- What this task involves -
Extract the complete data exactly as given.

- Given information -
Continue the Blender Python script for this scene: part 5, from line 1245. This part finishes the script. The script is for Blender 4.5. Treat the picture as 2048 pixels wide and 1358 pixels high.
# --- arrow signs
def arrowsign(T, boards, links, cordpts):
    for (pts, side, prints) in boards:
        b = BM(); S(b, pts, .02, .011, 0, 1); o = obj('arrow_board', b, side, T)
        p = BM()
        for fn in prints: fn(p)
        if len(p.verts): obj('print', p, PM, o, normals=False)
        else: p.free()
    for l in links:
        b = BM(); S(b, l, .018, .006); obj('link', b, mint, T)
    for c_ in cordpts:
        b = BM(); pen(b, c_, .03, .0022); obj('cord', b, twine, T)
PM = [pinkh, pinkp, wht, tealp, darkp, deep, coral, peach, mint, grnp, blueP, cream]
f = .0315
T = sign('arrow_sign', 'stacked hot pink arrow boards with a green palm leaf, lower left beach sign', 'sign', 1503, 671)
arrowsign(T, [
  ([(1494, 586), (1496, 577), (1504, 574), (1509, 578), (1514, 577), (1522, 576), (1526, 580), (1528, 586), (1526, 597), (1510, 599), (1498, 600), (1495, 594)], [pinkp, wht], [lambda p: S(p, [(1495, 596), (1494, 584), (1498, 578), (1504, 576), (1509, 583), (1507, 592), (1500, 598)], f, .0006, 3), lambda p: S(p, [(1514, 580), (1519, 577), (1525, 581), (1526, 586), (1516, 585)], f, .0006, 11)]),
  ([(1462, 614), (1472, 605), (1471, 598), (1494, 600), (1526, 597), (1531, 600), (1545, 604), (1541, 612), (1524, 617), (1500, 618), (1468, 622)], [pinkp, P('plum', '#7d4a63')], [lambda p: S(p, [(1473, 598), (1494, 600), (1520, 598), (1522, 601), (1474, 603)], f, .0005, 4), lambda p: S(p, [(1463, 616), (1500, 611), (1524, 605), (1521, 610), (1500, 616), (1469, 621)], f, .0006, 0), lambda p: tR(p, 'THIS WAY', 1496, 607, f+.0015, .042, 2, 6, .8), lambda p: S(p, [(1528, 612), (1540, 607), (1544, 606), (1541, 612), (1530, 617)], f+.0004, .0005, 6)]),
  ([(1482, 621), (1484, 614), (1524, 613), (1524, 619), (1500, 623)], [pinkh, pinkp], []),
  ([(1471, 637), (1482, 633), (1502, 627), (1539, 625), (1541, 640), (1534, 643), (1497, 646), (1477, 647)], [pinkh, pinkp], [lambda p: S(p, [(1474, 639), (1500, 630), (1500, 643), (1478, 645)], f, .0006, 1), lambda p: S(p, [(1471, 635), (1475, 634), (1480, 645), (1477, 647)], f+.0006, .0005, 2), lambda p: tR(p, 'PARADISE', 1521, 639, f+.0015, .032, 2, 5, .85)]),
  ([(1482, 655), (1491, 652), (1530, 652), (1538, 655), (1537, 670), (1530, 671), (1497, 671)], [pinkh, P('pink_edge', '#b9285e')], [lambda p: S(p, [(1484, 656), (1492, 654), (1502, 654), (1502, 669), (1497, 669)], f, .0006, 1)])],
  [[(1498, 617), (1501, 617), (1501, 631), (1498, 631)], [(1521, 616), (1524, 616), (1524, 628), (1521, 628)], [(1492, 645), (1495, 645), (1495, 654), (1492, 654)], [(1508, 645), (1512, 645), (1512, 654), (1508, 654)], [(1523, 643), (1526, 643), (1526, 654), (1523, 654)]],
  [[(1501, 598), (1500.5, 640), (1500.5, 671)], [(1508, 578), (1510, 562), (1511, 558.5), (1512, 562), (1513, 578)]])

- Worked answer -
Continue the Blender Python script for this scene: part 5, from line 1245. This part finishes the script. The script is for Blender 4.5. Treat the picture as 2048 pixels wide and 1358 pixels high.
# --- arrow signs
def arrowsign(T, boards, links, cordpts):
    for (pts, side, prints) in boards:
        b = BM(); S(b, pts, .02, .011, 0, 1); o = obj('arrow_board', b, side, T)
        p = BM()
        for fn in prints: fn(p)
        if len(p.verts): obj('print', p, PM, o, normals=False)
        else: p.free()
    for l in links:
        b = BM(); S(b, l, .018, .006); obj('link', b, mint, T)
    for c_ in cordpts:
        b = BM(); pen(b, c_, .03, .0022); obj('cord', b, twine, T)
PM = [pinkh, pinkp, wht, tealp, darkp, deep, coral, peach, mint, grnp, blueP, cream]
f = .0315
T = sign('arrow_sign', 'stacked hot pink arrow boards with a green palm leaf, lower left beach sign', 'sign', 1503, 671)
arrowsign(T, [
  ([(1494, 586), (1496, 577), (1504, 574), (1509, 578), (1514, 577), (1522, 576), (1526, 580), (1528, 586), (1526, 597), (1510, 599), (1498, 600), (1495, 594)], [pinkp, wht], [lambda p: S(p, [(1495, 596), (1494, 584), (1498, 578), (1504, 576), (1509, 583), (1507, 592), (1500, 598)], f, .0006, 3), lambda p: S(p, [(1514, 580), (1519, 577), (1525, 581), (1526, 586), (1516, 585)], f, .0006, 11)]),
  ([(1462, 614), (1472, 605), (1471, 598), (1494, 600), (1526, 597), (1531, 600), (1545, 604), (1541, 612), (1524, 617), (1500, 618), (1468, 622)], [pinkp, P('plum', '#7d4a63')], [lambda p: S(p, [(1473, 598), (1494, 600), (1520, 598), (1522, 601), (1474, 603)], f, .0005, 4), lambda p: S(p, [(1463, 616), (1500, 611), (1524, 605), (1521, 610), (1500, 616), (1469, 621)], f, .0006, 0), lambda p: tR(p, 'THIS WAY', 1496, 607, f+.0015, .042, 2, 6, .8), lambda p: S(p, [(1528, 612), (1540, 607), (1544, 606), (1541, 612), (1530, 617)], f+.0004, .0005, 6)]),
  ([(1482, 621), (1484, 614), (1524, 613), (1524, 619), (1500, 623)], [pinkh, pinkp], []),
  ([(1471, 637), (1482, 633), (1502, 627), (1539, 625), (1541, 640), (1534, 643), (1497, 646), (1477, 647)], [pinkh, pinkp], [lambda p: S(p, [(1474, 639), (1500, 630), (1500, 643), (1478, 645)], f, .0006, 1), lambda p: S(p, [(1471, 635), (1475, 634), (1480, 645), (1477, 647)], f+.0006, .0005, 2), lambda p: tR(p, 'PARADISE', 1521, 639, f+.0015, .032, 2, 5, .85)]),
  ([(1482, 655), (1491, 652), (1530, 652), (1538, 655), (1537, 670), (1530, 671), (1497, 671)], [pinkh, P('pink_edge', '#b9285e')], [lambda p: S(p, [(1484, 656), (1492, 654), (1502, 654), (1502, 669), (1497, 669)], f, .0006, 1)])],
  [[(1498, 617), (1501, 617), (1501, 631), (1498, 631)], [(1521, 616), (1524, 616), (1524, 628), (1521, 628)], [(1492, 645), (1495, 645), (1495, 654), (1492, 654)], [(1508, 645), (1512, 645), (1512, 654), (1508, 654)], [(1523, 643), (1526, 643), (1526, 654), (1523, 654)]],
  [[(1501, 598), (1500.5, 640), (1500.5, 671)], [(1508, 578), (1510, 562), (1511, 558.5), (1512, 562), (1513, 578)]])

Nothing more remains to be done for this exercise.